(SET PROBLEM) Pick out all lines in the listing holding the string "picture" and copy them.

[Scene modeling code data]
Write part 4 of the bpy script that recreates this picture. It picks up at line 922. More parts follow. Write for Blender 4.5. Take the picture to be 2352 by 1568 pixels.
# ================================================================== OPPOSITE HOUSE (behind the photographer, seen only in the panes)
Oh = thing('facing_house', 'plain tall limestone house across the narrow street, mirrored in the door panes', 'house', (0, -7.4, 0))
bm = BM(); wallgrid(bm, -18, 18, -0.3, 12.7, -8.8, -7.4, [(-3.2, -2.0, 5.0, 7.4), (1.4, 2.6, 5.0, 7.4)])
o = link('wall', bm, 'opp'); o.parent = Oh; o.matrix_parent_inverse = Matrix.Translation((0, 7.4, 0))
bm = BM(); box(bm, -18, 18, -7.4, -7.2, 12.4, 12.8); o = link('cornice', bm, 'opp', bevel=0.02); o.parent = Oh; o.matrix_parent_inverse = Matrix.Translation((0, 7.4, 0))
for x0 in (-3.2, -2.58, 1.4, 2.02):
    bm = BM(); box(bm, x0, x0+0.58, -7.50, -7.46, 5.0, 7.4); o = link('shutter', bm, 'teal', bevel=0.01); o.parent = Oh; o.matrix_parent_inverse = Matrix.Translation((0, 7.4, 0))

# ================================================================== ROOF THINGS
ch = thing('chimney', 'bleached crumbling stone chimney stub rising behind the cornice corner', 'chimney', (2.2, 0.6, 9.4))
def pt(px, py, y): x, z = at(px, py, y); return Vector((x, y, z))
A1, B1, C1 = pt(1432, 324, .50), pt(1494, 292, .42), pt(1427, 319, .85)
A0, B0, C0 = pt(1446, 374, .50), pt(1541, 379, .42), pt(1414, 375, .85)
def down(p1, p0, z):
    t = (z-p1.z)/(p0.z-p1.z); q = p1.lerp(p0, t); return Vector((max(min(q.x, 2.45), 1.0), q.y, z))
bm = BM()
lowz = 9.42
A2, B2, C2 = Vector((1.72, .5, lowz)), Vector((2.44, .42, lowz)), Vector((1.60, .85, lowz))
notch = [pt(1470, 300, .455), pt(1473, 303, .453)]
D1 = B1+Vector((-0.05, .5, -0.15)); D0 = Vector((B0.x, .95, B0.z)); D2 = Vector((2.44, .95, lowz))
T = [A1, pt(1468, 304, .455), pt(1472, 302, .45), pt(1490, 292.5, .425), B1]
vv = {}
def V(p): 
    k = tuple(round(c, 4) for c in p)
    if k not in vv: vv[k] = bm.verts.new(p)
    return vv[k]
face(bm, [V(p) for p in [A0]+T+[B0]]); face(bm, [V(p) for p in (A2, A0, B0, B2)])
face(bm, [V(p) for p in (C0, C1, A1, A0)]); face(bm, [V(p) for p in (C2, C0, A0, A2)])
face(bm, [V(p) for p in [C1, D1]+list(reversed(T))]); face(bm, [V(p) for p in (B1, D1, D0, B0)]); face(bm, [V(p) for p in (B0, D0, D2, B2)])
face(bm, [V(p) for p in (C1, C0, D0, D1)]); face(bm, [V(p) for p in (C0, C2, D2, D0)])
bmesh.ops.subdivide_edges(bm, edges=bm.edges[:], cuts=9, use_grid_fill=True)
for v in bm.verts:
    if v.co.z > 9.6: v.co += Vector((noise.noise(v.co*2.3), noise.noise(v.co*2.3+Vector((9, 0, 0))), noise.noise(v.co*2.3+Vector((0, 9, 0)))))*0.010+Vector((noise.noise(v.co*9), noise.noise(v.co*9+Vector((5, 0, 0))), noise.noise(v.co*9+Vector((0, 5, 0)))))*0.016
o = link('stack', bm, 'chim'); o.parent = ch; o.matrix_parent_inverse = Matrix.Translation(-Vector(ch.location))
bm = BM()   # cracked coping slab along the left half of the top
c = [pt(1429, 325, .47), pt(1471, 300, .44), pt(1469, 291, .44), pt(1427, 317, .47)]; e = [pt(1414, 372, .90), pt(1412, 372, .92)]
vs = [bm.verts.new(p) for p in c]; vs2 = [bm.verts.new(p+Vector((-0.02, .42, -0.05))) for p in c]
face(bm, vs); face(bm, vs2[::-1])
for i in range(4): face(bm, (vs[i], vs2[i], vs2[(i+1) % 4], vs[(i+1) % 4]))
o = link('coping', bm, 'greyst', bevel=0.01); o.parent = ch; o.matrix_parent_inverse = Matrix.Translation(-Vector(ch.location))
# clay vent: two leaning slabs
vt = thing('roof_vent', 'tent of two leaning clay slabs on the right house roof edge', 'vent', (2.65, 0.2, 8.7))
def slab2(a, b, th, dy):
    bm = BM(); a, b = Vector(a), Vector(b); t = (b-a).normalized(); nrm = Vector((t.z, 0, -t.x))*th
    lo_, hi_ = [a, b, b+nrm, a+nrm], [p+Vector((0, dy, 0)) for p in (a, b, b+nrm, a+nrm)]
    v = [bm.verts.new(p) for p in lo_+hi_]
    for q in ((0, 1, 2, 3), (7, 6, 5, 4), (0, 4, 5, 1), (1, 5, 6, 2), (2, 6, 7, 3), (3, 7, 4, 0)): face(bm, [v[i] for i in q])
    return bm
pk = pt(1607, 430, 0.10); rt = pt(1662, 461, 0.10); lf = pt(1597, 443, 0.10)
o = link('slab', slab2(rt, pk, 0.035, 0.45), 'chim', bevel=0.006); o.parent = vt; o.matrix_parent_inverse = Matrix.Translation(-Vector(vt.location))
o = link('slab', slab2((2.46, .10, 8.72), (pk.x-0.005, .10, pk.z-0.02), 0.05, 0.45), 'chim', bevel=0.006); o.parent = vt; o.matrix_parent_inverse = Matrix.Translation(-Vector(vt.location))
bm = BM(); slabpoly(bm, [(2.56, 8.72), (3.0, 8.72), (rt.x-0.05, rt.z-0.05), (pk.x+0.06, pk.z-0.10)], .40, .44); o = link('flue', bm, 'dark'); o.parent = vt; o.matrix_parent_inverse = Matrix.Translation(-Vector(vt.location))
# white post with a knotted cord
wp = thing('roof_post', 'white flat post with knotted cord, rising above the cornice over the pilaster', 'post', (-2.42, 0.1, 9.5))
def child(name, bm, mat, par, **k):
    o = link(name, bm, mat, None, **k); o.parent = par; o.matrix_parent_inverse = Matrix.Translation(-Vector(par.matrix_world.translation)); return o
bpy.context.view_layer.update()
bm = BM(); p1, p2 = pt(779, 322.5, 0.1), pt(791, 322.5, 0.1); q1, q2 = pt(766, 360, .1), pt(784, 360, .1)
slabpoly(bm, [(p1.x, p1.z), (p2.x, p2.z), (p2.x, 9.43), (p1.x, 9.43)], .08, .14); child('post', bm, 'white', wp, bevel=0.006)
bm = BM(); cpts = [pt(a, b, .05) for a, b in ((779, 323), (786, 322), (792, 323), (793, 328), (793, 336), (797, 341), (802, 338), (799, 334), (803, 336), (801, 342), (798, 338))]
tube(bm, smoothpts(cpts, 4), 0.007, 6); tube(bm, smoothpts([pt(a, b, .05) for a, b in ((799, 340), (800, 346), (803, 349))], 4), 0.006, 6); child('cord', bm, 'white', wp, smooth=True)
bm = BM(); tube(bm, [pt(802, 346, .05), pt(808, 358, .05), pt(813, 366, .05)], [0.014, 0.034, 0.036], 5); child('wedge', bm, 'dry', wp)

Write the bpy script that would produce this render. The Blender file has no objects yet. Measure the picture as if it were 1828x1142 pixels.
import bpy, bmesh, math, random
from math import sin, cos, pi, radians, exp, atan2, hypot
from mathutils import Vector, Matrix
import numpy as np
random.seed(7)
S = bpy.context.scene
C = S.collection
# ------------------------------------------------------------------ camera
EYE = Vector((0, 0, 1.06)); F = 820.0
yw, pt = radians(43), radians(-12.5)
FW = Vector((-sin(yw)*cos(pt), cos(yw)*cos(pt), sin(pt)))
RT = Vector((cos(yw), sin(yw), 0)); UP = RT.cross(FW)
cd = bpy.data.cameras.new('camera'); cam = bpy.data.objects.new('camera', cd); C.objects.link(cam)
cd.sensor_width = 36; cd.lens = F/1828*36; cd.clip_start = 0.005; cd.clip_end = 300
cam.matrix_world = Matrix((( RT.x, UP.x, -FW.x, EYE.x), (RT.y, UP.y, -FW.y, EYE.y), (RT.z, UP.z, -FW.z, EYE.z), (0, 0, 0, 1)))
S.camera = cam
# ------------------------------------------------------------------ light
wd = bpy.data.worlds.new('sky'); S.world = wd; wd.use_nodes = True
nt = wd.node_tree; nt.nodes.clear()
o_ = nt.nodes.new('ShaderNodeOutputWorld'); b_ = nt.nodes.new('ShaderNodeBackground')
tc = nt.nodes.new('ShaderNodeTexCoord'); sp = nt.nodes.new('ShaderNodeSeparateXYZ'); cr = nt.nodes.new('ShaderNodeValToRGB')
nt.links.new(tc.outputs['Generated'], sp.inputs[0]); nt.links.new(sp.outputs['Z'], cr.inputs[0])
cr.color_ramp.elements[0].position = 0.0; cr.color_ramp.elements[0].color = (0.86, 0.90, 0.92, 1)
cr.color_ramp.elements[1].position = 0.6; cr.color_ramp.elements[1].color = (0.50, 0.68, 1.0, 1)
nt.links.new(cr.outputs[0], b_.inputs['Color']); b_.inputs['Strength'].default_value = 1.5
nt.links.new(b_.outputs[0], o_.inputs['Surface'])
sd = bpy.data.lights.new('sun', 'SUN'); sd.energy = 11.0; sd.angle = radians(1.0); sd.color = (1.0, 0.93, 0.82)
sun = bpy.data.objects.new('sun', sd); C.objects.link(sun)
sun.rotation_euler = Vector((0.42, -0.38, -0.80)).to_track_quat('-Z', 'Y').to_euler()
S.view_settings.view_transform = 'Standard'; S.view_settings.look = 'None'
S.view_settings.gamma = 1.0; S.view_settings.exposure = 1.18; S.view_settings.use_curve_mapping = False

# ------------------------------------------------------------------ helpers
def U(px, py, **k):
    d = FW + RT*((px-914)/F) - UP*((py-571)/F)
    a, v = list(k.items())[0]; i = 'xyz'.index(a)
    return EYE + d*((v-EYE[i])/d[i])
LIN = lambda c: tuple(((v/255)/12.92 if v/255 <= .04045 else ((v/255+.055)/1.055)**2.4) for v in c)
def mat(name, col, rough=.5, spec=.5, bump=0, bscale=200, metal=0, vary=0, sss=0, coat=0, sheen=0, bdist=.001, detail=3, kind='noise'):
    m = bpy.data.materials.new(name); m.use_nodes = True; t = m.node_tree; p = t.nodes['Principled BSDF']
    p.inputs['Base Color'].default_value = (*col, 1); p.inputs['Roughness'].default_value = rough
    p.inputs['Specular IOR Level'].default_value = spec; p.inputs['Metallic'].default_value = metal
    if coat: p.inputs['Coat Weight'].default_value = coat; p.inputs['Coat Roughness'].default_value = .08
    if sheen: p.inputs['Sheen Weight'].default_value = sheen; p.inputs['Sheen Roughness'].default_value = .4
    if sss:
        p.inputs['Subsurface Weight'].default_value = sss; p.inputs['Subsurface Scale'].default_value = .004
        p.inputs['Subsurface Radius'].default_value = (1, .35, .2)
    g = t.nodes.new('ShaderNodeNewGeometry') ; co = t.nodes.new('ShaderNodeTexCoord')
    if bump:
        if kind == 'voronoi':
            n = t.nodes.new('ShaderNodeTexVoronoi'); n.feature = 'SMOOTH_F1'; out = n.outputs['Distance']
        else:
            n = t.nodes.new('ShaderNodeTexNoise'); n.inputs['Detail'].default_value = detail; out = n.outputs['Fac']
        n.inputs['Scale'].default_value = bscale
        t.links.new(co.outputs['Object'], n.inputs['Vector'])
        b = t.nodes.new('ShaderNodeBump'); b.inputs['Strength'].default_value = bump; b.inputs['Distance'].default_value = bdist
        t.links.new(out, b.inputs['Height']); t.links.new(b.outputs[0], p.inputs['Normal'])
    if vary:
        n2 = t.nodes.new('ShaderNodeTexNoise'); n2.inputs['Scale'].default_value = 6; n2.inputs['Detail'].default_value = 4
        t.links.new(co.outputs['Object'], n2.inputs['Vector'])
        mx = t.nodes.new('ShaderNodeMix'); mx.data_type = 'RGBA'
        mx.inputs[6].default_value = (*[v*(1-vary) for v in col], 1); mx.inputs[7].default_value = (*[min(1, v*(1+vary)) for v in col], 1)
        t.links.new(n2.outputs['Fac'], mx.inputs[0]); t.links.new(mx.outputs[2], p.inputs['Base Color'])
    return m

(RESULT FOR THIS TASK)
Write part 4 of the bpy script that recreates this picture. It picks up at line 922. More parts follow. Write for Blender 4.5. Take the picture to be 2352 by 1568 pixels.
Write the bpy script that would produce this render. The Blender file has no objects yet. Measure the picture as if it were 1828x1142 pixels.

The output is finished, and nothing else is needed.